Dai Salwen is a local artist participating in the upcoming Four Corners Studio Tour. (Art by Dai Salwen)
The Four Corners Studio Tour is the first weekend in June

Once upon a time, many years ago, there was a modest art tour around Mancos.

Some time last year, Keith Williams had the vision to create one countywide and call it the Four Corners Studio Tour. It’s coming up June 6 to 8.

Williams explained how he tsed to have a gallery in Santa Fe, where there was a successful studio tour.

“I do my own art, I’ve always enjoyed studio tours,” he said. “I thought it was a good idea to bring here.”

So he did.

He first approached the Cortez Cultural Center, whose partnership helped bring the idea to fruition. Folks at the center encouraged him to connect with the LOR Foundation, and their funding helped greatly, he said.

By the start of 2025, fourcornersstudiotour.com was up and running, and a few local artists stepped up and created art to advertise the event that’s “free and open to all.”

The tour’s opening reception will be at the Cortez Cultural Center, 25 N. Market St., on June 6 from 5 p.m. to 7 p.m.

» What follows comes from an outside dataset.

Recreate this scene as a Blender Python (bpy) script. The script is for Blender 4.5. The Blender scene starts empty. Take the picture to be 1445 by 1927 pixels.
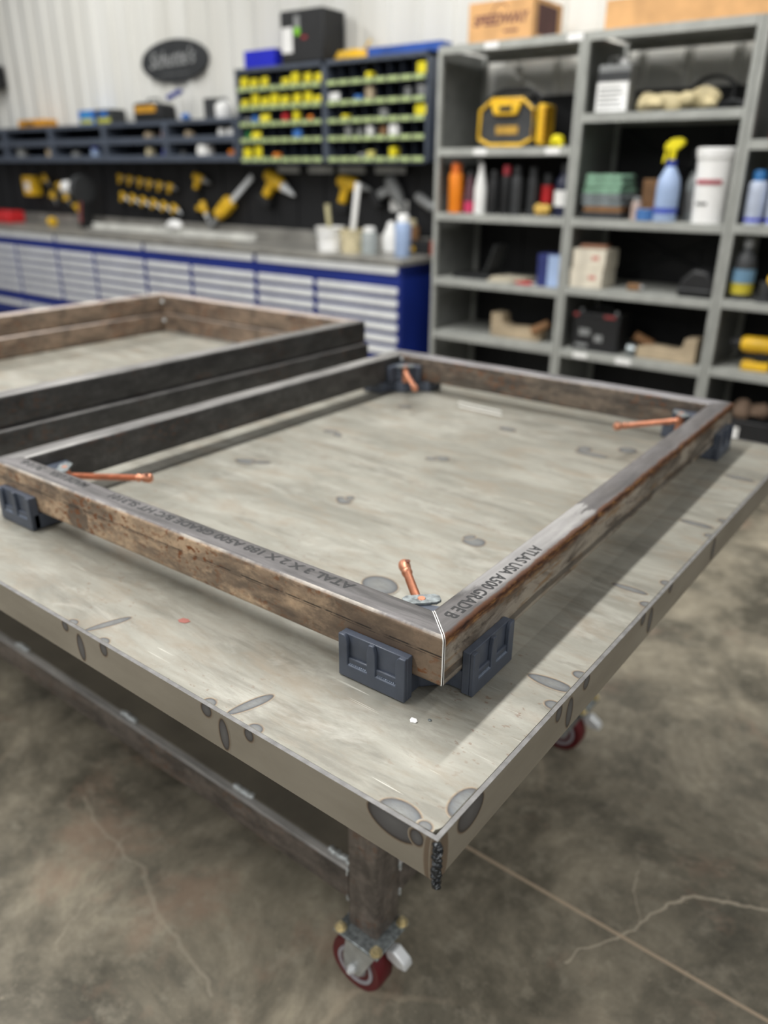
import bpy, bmesh, math, random
from mathutils import Vector, Matrix
random.seed(7)
S = bpy.context.scene
COL = S.collection
PI = math.pi

# ------------------------------------------------------------------ camera
cam = bpy.data.cameras.new('camera')
co = bpy.data.objects.new('camera', cam)
COL.objects.link(co)
S.camera = co
yaw, pitch, roll = math.radians(37.677), math.radians(23.615), math.radians(0.413)
fw = Vector((-math.sin(yaw) * math.cos(pitch), math.cos(yaw) * math.cos(pitch), -math.sin(pitch)))
r0 = Vector((math.cos(yaw), math.sin(yaw), 0))
u0 = r0.cross(fw)
rr = r0 * math.cos(roll) + u0 * math.sin(roll)
uu = -r0 * math.sin(roll) + u0 * math.cos(roll)
mw = Matrix.Identity(4)
for i in range(3):
    mw[i][0], mw[i][1], mw[i][2] = rr[i], uu[i], -fw[i]
mw.translation = Vector((0.3211, -0.5102, 1.5338))
co.matrix_world = mw
cam.sensor_fit = 'HORIZONTAL'
cam.sensor_width = 24.0
cam.lens = 1462.9 / 1445 * 24.0
cam.clip_start = 0.02
cam.clip_end = 60
cam.dof.use_dof = True
cam.dof.focus_distance = 0.98
cam.dof.aperture_fstop = 2.0

# ------------------------------------------------------------------ world and lamps
w = bpy.data.worlds.new('world')
S.world = w
w.use_nodes = True
w.node_tree.nodes['Background'].inputs[0].default_value = (0.93, 0.96, 1.0, 1)
w.node_tree.nodes['Background'].inputs[1].default_value = 0.17


def strip(name, x, y, z, length, width, power, rot=0.0, color=(1.0, 0.985, 0.955)):
    l = bpy.data.lights.new(name, 'AREA')
    l.shape = 'RECTANGLE'
    l.size = width
    l.size_y = length
    l.energy = power
    l.color = color
    o = bpy.data.objects.new(name, l)
    o.location = (x, y, z)
    o.rotation_euler = (0, 0, rot)
    COL.objects.link(o)


strip('ceiling_and_fill_strip', -1.95, 0.6, 4.5, 5.5, 0.18, 235)
strip('ceiling_and_fill_strip', -6.6, 1.0, 4.5, 5.0, 0.18, 140)
strip('ceiling_and_fill_strip', 2.9, 0.0, 4.5, 5.0, 0.18, 80)
strip('ceiling_and_fill_strip', -1.95, -5.4, 4.5, 5.5, 0.18, 95)  # added fill behind the camera, brightens upright faces turned towards it
strip('ceiling_and_fill_strip', 2.9, -5.4, 4.5, 5.0, 0.18, 95)  # added fill, right of the one behind the camera
strip('ceiling_and_fill_strip', -6.6, -5.4, 4.5, 5.0, 0.18, 95)  # added fill, far left behind the camera, for bench and shelf fronts

S.view_settings.view_transform = 'Standard'
S.view_settings.look = 'None'
S.view_settings.exposure = 0.25
S.view_settings.gamma = 1.0
S.view_settings.use_curve_mapping = False


# ------------------------------------------------------------------ materials
def lin(c):
    def f(v):
        v /= 255.0
        return v / 12.92 if v <= 0.04045 else ((v + 0.055) / 1.055) ** 2.4
    return (f(c[0]), f(c[1]), f(c[2]), 1)


class NT:
    """small wrapper for writing node trees"""
    def __init__(s, name):
        s.m = bpy.data.materials.new(name)
        s.m.use_nodes = True
        s.t = s.m.node_tree
        s.b = s.t.nodes['Principled BSDF']
        s.tc = s.t.nodes.new('ShaderNodeTexCoord')
        s.obj = s.tc.outputs['Object']

    def n(s, ty, **kw):
        nd = s.t.nodes.new(ty)
        for k, v in kw.items():
            setattr(nd, k, v)
        return nd

    def l(s, a, b):
        s.t.links.new(a, b)

    def mapping(s, scale=(1, 1, 1), rot=(0, 0, 0), loc=(0, 0, 0), src=None):
        m = s.n('ShaderNodeMapping')
        m.inputs['Scale'].default_value = scale
        m.inputs['Rotation'].default_value = rot
        m.inputs['Location'].default_value = loc
        s.l(src or s.obj, m.inputs[0])
        return m.outputs[0]

    def noise(s, scale, detail=4, rough=0.55, vec=None, dist=0.0):
        nd = s.n('ShaderNodeTexNoise')
        nd.inputs['Scale'].default_value = scale
        nd.inputs['Detail'].default_value = detail
        nd.inputs['Roughness'].default_value = rough
        nd.inputs['Distortion'].default_value = dist
        s.l(vec or s.obj, nd.inputs['Vector'])
        return nd.outputs['Fac']

    def ramp(s, fac, stops, interp='LINEAR'):
        r = s.n('ShaderNodeValToRGB')
        r.color_ramp.interpolation = interp
        e = r.color_ramp.elements
        while len(e) < len(stops):
            e.new(0.5)
        for el, (p, c) in zip(e, stops):
            el.position = p
            el.color = c if isinstance(c, tuple) and len(c) == 4 else ((c, c, c, 1) if not isinstance(c, tuple) else lin(c))
        s.l(fac, r.inputs[0])
        return r.outputs[0]

    def mix(s, fac, a, b, mode='MIX'):
        m = s.n('ShaderNodeMix', data_type='RGBA', blend_type=mode)
        for sock, v in ((m.inputs[0], fac), (m.inputs[6], a), (m.inputs[7], b)):
            if hasattr(v, 'links'):
                s.l(v, sock)
            elif isinstance(v, (int, float)):
                sock.default_value = v
            else:
                sock.default_value = lin(v)
        return m.outputs[2]

    def math(s, op, a, b=0.0):
        m = s.n('ShaderNodeMath', operation=op)
        for sock, v in ((m.inputs[0], a), (m.inputs[1], b)):
            if hasattr(v, 'links'):
                s.l(v, sock)
            else:
                sock.default_value = v
        return m.outputs[0]

    def sep(s, vec=None):
        x = s.n('ShaderNodeSeparateXYZ')
        s.l(vec or s.obj, x.inputs[0])
        return x.outputs

    def bump(s, h, strength=0.2, dist=0.002):
        b = s.n('ShaderNodeBump')
        b.inputs['Strength'].default_value = strength
        b.inputs['Distance'].default_value = dist
        s.l(h, b.inputs['Height'])
        s.l(b.outputs[0], s.b.inputs['Normal'])

    def set(s, color=None, rough=None, metal=None, **kw):
        for k, v in (('Base Color', color), ('Roughness', rough), ('Metallic', metal)):
            if v is None:
                continue
            if hasattr(v, 'links'):
                s.l(v, s.b.inputs[k])
            elif k == 'Base Color':
                s.b.inputs[k].default_value = lin(v)
            else:
                s.b.inputs[k].default_value = v
        return s.m


_M = {}


def paint(c, rough=0.5, metal=0.0, var=0.12, scale=9.0, alpha=None, trans=0):
    """plain coloured surface with a slight procedural mottling"""
    k = (c, rough, metal, var, scale, trans)
    if k in _M:
        return _M[k]
    t = NT('surface_%d_%d_%d' % c)
    f = t.noise(scale, 3)
    lo = tuple(max(0, v * (1 - var)) for v in c)
    hi = tuple(min(255, v * (1 + var * 0.6)) for v in c)
    t.set(t.ramp(f, [(0.3, lin(lo)), (0.7, lin(hi))]), rough, metal)
    if trans:
        t.b.inputs['Transmission Weight'].default_value = trans
    _M[k] = t.m
    return t.m


def plate_mat():
    t = NT('mill_scale_plate')
    st = t.mapping(scale=(1.2, 4.2, 1), rot=(0, 0, math.radians(-32)))
    big = t.noise(2.2, 8, 0.68, st, 0.8)
    base = t.ramp(big, [(0.28, (120, 118, 109)), (0.45, (143, 141, 131)), (0.58, (157, 155, 145)), (0.75, (169, 167, 157))])
    cl = t.noise(9, 6, 0.6, t.mapping(scale=(1, 2.4, 1), rot=(0, 0, -0.5)), 0.4)
    base = t.mix(t.ramp(cl, [(0.5, 0.0), (0.68, 0.5)]), base, (142, 128, 110))
    # grey cloudy streak bands
    sk = t.noise(3.2, 7, 0.7, t.mapping(scale=(0.8, 4.5, 1), rot=(0, 0, -0.55), loc=(3, 1, 0)), 0.5)
    base = t.mix(t.ramp(sk, [(0.54, 0.0), (0.62, 0.6)]), base, (117, 114, 105))
    fine = t.noise(28, 6, 0.7, t.mapping(scale=(0.6, 2.0, 1), rot=(0, 0, -0.5)), 0.5)
    base = t.mix(t.ramp(fine, [(0.5, 0.0), (0.7, 0.45)]), base, (136, 128, 114))
    lt = t.noise(6, 6, 0.7, t.mapping(scale=(0.8, 2.4, 1), rot=(0, 0, -0.6), loc=(7, 3, 0)), 0.5)
    base = t.mix(t.ramp(lt, [(0.54, 0.0), (0.68, 0.5)]), base, (184, 182, 173))
    # specks of rust
    sp = t.noise(85, 2, 0.5, t.mapping(scale=(1, 1.8, 1), rot=(0, 0, -0.6)))
    area = t.noise(4.0, 3, 0.5)
    spm = t.math('MULTIPLY', t.ramp(sp, [(0.66, 0.0), (0.70, 1.0)]), t.ramp(area, [(0.5, 0.0), (0.62, 0.45)]))
    base = t.mix(spm, base, (112, 76, 52))
    # scratches
    for ang, sc, seed in ((0.35, 1.0, 0), (-0.5, 1.3, 5), (1.3, 1.0, 9)):
        v = t.mapping(scale=(7 * sc, 230 * sc, 1), rot=(0, 0, ang), loc=(seed, seed, 0))
        s1 = t.noise(1.0, 1, 0.3, v)
        ar = t.noise(5.0, 2, 0.5, t.mapping(loc=(seed + 2, 0, 0)))
        mk = t.math('MULTIPLY', t.ramp(s1, [(0.765, 0.0), (0.785, 1.0)]), t.ramp(ar, [(0.5, 0.0), (0.66, 0.65)]))
        base = t.mix(mk, base, (232, 230, 220))
    # heat marks of the welds underneath
    at = t.n('ShaderNodeAttribute', attribute_name='mark')
    mk = at.outputs['Fac']
    mc = t.ramp(mk, [(0.0, (176, 165, 145)), (0.28, (150, 126, 98)), (0.42, (64, 60, 60)), (0.52, (92, 97, 102)), (0.62, (112, 115, 116)), (1.0, (134, 135, 131))])
    mc = t.mix(t.ramp(t.noise(60, 5, 0.7, t.mapping(scale=(1, 2.5, 1), rot=(0, 0, 0.6))), [(0.42, 0.0), (0.62, 0.55)]), mc, (96, 94, 92))
    base = t.mix(t.ramp(mk, [(0.0, 0.0), (0.3, 0.75), (0.42, 0.95)]), base, mc)
    rg = t.ramp(t.noise(7, 4), [(0.3, 0.42), (0.7, 0.58)])
    t.bump(t.noise(40, 3), 0.05, 0.001)
    return t.set(base, rg, 0.35)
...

All participating artists will have sample art on display, and it will remain on display until June 28.

The open studio tour will be on June 7 and 8, and all 23 studios across the county will be open to the public from 10 a.m. to 4 p.m.

Williams said that artists will display their work in their studios, and some may take the opportunity to do a demonstration. Artwork will be for sale, though it’s not required.

The only requirement to be part of the tour is that the artists are based in Montezuma County.

“There’s such a broad selection of artists and a lot of different crafts,” he said. “It’s a good mix, I think.”

Some of the destinations are “group sites” since not all 30 artists have their own studio space to welcome people into.

The first site listed, for instance, is the Cortez Chamber of Commerce. Five artists will be there, at 20 W. Main St., June 7 and 8. At the Mancos Common Press, the final site listed, eight artists will be on hand, doing a demonstration.

Local artist Sarah Drummond created a map to show where each studio is geographically. Addresses and artists are listed, too.

“Most of the studios are centered around Mancos, Cortez and Dolores,” Williams said. “There’s not any out in the county, really.”

Participants are free to navigate the studios in any order, though they did try and make it flow from studios in Cortez, to Dolores and then Mancos.

“It’s cool to be part of,” said Glen Shoemaker, a landscape artist in the tour. “The community and traffic (from the event) will be really nice. As artists, it’s good to have another platform.”

Williams said he’s received a lot of positive feedback already from the tour, specifically from participating artists. If all goes well, he hopes it’ll be an annual event.

“It’s been a lot of work, but it’s been very rewarding,” he said.

Dai Salwen, a local painter and printmaker who created some of the tour’s advertising artwork, remembered first moving to the area, and how “I never expected to find a thriving art community here.”

“Over the years I’ve watched this community grow in its commitment and excitement for the arts. I feel honored to be a part of the Four Corners inaugural studio tour,” said Salwen.

To more easily navigate the tour, printed maps are available at the Cortez Cultural Center, the Colorado Welcome Center in Cortez, the Mancos Visitor Center, the Mancos Common Press and the Dolores Visitors Center.

“The Four Corners Studio Tour is a great chance for you to meet some of these artists in their working environment,” said Mike Pfotenhauer, a woodcut printmaker in the tour.